Gorontalo, KABARungkaptuntas.id – Praktik Pertambangan Emas Tanpa Izin (PETI) kembali mencederai kawasan konservasi di Kabupaten Pohuwato, Gorontalo. Oleh Awak media saat terkonfirmasi langsung oleh narasumber, pada Senin (14/07). Aktivitas tambang ilegal terpantau berlangsung di wilayah Tomula, yang diketahui sebagai bagian dari Cagar Alam, dengan penggunaan alat berat untuk mengeruk material tambang ke arah tiga buah tong rendaman besar yang diduga kuat menggunakan zat kimia berbahaya jenis sianida.
Nama Daeng Edi, seorang pria asal Makassar, mencuat sebagai pemilik tong rendaman di lokasi tersebut. Ia diduga menjadi otak utama operasi tambang ilegal ini, dengan mengendalikan proses ekstraksi emas melalui metode pelindian kimia di tengah kawasan konservasi.
Tong rendaman yang digunakan dalam proses pengolahan emas ini menyimpan potensi kerusakan ekologis yang sangat besar. Sianida, sebagai bahan kimia pelarut logam mulia, dapat mencemari tanah, sumber air, dan membahayakan kehidupan satwa liar maupun manusia jika digunakan tanpa pengelolaan limbah yang sesuai standar lingkungan.
Menurut Undang-Undang No. 32 Tahun 2009 tentang Perlindungan dan Pengelolaan Lingkungan Hidup, setiap kegiatan yang menyebabkan pencemaran atau perusakan lingkungan tanpa izin dapat dikenakan pidana penjara maksimal 10 tahun dan denda hingga Rp10 miliar (Pasal 98). Selain itu, karena lokasi berada di dalam kawasan konservasi, maka pelanggaran ini juga melanggar UU No. 5 Tahun 1990 tentang Konservasi Sumber Daya Alam Hayati dan Ekosistemnya, dengan ancaman pidana maksimal 10 tahun dan denda Rp200 juta (Pasal 40 ayat 2).

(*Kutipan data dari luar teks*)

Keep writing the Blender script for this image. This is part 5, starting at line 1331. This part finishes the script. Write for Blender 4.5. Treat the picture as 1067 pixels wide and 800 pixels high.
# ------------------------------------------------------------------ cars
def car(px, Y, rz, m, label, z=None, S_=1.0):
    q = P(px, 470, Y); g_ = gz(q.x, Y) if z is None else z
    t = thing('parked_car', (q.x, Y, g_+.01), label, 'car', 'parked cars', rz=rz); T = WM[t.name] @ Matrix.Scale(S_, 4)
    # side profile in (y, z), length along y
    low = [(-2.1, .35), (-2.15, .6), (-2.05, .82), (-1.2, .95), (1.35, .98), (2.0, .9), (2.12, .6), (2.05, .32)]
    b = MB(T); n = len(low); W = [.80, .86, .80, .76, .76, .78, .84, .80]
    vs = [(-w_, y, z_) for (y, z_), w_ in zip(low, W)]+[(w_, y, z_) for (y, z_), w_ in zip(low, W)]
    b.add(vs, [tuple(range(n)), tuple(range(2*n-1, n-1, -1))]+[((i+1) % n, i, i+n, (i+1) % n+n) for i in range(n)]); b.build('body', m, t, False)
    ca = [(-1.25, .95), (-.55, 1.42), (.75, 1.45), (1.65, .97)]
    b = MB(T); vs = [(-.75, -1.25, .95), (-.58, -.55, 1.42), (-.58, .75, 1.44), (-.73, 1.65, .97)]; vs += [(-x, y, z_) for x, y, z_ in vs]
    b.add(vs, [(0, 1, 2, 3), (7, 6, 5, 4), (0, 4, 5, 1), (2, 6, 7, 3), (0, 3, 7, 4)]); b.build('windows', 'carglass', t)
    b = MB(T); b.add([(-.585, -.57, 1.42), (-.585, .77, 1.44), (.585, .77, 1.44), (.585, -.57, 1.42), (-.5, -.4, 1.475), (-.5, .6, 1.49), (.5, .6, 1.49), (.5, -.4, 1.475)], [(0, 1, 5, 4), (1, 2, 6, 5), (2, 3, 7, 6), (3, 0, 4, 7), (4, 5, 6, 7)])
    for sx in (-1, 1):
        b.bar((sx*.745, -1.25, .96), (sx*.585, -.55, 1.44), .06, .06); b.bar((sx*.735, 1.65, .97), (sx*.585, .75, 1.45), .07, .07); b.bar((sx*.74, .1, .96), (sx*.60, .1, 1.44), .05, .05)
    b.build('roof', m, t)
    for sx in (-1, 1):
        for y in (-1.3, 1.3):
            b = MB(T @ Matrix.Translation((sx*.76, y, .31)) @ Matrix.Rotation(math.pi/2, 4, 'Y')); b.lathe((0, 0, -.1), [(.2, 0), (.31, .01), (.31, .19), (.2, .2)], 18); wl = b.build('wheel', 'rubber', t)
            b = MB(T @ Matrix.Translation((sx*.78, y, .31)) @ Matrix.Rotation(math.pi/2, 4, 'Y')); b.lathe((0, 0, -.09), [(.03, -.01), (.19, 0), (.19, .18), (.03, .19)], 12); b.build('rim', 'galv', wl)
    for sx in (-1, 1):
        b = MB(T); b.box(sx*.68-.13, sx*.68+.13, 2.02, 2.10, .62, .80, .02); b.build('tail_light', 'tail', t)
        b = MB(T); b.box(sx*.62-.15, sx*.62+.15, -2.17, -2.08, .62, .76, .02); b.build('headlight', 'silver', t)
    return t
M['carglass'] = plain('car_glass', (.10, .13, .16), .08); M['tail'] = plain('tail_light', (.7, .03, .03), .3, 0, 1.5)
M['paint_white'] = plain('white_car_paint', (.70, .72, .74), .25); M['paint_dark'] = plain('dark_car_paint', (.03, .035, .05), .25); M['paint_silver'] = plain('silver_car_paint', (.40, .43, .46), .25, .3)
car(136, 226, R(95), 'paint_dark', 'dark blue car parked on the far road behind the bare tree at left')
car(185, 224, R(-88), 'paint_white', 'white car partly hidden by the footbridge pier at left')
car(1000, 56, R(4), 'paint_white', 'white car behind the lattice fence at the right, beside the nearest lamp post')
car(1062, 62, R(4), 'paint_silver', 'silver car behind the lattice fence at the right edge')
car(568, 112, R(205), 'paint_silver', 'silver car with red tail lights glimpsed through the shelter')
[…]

Penggunaan alat berat di kawasan suaka alam juga merupakan pelanggaran terhadap Peraturan Menteri LHK No. P.76/MENLHK-SETJEN/2015, yang secara eksplisit melarang aktivitas eksploitasi mineral di kawasan konservasi. Kehadiran eksavator di lokasi Tomula hanya akan mempercepat degradasi lingkungan dan memperbesar risiko sedimentasi serta longsor.
Fakta bahwa kegiatan ilegal ini dikoordinir oleh pelaku lintas daerah seperti Daeng Edi menunjukkan adanya jaringan terorganisir yang memanfaatkan lemahnya pengawasan negara. Ironisnya, hingga berita ini diturunkan, belum tampak adanya tindakan represif dari pihak BKSDA, Dinas Lingkungan Hidup, maupun kepolisian setempat untuk menghentikan atau menertibkan kegiatan tersebut.
Jika dibiarkan, kasus Tomula bukan hanya akan menjadi preseden buruk dalam penegakan hukum lingkungan, tetapi juga menciptakan ruang pembiaran terhadap perusak kawasan konservasi oleh aktor eksternal yang membawa teknologi perusak dan kimia berbahaya ke jantung ekosistem lokal.
Pemerintah daerah dan pusat kini dihadapkan pada pertanyaan serius: Apakah negara masih berdaulat di atas kawasan konservasi yang terus dijarah secara terang-terangan? Ataukah hukum hanya berlaku bagi masyarakat kecil sementara para pemilik modal seperti Daeng Edi dibiarkan mengukir jejak kehancuran tanpa konsekuensi?